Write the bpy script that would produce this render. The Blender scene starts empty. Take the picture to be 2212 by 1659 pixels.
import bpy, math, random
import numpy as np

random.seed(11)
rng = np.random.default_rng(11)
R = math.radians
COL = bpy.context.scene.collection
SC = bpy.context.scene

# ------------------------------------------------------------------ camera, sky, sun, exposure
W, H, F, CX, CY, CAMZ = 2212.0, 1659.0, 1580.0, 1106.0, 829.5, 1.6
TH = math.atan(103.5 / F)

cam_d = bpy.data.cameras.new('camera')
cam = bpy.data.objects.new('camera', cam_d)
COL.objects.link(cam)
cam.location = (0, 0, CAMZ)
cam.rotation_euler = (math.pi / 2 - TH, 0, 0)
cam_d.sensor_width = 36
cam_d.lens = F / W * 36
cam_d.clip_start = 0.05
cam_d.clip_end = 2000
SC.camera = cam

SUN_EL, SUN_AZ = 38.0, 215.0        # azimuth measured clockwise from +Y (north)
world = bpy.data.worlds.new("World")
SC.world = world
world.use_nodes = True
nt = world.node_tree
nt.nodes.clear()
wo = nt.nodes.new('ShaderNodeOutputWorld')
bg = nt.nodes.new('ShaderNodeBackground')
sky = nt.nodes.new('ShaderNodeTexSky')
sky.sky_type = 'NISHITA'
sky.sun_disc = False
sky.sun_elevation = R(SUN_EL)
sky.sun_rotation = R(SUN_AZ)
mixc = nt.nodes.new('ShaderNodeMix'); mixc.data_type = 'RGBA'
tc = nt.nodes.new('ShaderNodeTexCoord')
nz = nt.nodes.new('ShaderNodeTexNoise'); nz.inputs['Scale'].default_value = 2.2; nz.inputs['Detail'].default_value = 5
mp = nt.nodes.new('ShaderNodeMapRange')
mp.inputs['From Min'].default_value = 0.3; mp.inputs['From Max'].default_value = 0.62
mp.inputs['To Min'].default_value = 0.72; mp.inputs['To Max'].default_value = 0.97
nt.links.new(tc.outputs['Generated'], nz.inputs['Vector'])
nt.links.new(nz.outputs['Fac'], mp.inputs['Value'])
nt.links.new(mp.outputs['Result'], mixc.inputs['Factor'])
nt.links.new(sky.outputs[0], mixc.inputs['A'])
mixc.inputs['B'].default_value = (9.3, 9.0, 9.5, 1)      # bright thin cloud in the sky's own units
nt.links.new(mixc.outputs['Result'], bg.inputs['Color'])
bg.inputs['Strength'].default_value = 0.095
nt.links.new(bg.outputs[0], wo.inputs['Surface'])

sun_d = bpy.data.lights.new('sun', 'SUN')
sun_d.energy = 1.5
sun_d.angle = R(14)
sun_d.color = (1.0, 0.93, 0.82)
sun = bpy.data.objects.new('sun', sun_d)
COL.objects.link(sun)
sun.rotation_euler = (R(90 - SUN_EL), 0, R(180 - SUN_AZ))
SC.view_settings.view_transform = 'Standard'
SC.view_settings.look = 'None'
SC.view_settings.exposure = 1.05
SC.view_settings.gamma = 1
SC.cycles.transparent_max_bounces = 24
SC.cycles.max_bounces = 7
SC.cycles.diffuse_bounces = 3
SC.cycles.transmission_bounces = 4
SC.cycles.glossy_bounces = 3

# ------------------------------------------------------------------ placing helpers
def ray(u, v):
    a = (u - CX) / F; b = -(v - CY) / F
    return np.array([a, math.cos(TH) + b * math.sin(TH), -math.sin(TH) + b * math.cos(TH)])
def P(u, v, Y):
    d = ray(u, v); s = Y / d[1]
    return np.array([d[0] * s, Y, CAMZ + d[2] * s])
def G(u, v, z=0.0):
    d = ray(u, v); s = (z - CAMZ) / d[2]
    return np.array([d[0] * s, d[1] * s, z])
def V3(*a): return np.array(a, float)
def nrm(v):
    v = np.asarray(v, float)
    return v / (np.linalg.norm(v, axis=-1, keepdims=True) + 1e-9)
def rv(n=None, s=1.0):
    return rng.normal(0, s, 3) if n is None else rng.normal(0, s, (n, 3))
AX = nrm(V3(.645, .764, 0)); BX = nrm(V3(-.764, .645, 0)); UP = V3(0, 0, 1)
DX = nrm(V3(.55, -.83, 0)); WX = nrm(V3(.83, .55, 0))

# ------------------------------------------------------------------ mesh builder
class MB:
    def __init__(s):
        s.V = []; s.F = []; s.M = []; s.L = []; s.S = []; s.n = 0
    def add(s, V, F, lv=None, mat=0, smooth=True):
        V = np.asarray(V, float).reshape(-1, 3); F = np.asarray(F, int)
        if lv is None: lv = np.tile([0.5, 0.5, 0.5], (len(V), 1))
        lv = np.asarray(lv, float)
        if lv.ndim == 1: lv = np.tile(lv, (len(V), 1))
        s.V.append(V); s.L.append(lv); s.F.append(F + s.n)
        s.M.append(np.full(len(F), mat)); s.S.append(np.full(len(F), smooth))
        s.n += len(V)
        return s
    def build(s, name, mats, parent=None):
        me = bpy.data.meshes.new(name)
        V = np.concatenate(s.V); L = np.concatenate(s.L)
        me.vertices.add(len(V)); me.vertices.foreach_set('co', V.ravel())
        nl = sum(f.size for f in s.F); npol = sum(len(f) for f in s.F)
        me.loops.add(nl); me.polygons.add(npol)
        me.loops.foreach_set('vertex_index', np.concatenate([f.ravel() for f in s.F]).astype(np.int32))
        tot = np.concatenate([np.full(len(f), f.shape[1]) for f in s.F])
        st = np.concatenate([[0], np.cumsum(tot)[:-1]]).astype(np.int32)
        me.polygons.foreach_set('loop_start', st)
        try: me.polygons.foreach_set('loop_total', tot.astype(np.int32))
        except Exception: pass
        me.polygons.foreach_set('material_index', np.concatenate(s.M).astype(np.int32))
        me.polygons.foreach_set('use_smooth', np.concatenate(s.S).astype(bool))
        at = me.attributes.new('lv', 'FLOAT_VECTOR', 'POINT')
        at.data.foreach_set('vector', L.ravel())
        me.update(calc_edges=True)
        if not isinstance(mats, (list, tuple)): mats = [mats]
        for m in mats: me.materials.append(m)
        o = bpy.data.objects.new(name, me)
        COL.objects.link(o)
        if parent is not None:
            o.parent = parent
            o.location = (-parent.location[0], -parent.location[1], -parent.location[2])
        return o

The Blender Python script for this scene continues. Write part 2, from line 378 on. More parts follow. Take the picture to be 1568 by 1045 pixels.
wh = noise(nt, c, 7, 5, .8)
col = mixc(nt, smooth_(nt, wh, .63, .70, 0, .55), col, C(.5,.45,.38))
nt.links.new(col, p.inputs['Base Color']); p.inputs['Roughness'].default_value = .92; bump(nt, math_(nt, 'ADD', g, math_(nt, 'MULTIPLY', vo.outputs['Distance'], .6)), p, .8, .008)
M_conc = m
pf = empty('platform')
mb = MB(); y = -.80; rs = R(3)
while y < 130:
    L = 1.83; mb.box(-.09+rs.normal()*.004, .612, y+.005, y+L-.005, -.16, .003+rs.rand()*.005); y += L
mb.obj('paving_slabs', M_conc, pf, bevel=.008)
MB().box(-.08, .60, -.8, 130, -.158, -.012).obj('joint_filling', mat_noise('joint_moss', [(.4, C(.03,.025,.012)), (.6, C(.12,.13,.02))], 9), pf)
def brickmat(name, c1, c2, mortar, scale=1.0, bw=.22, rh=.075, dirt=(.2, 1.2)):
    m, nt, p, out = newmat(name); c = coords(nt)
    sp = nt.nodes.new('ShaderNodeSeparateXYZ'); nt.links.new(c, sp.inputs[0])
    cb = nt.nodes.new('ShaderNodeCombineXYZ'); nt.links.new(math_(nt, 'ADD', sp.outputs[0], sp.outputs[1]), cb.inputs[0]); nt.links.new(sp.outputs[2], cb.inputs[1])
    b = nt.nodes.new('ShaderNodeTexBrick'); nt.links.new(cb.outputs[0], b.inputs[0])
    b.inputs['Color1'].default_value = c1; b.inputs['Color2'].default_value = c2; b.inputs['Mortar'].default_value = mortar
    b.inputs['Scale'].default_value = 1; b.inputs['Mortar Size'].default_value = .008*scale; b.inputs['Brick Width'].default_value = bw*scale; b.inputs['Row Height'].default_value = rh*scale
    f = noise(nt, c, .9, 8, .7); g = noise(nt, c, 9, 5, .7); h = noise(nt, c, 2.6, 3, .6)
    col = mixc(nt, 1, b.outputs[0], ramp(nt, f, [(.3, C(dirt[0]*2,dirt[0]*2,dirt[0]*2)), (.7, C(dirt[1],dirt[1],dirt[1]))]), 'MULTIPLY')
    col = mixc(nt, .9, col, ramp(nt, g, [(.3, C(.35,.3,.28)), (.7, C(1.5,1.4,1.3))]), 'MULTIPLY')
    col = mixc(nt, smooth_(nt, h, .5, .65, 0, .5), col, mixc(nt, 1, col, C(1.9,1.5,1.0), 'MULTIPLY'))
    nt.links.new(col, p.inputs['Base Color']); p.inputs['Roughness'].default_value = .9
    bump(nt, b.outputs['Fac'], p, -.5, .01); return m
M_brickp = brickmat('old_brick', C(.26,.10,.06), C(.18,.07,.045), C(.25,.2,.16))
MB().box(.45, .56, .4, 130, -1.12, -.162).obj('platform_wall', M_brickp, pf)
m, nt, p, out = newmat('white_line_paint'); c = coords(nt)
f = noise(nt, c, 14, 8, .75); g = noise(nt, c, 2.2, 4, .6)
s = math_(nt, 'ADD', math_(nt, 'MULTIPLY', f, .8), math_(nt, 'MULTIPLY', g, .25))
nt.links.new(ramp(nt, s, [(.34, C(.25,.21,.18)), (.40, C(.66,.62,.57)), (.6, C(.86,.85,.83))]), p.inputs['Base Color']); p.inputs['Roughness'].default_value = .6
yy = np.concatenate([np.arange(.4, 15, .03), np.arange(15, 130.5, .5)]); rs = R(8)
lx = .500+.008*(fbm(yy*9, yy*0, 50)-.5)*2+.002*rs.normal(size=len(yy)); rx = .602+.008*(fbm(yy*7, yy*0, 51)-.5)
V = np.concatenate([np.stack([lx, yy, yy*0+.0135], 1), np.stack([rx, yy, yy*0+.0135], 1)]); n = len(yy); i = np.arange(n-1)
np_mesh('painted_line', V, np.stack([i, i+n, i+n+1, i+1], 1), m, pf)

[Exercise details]
Which lines in the records above contain the string "this"? Copy each one.

[Reply to the exercise]
Write the bpy script that would produce this render. The Blender scene starts empty. Take the picture to be 2212 by 1659 pixels.
The Blender Python script for this scene continues. Write part 2, from line 378 on. More parts follow. Take the picture to be 1568 by 1045 pixels.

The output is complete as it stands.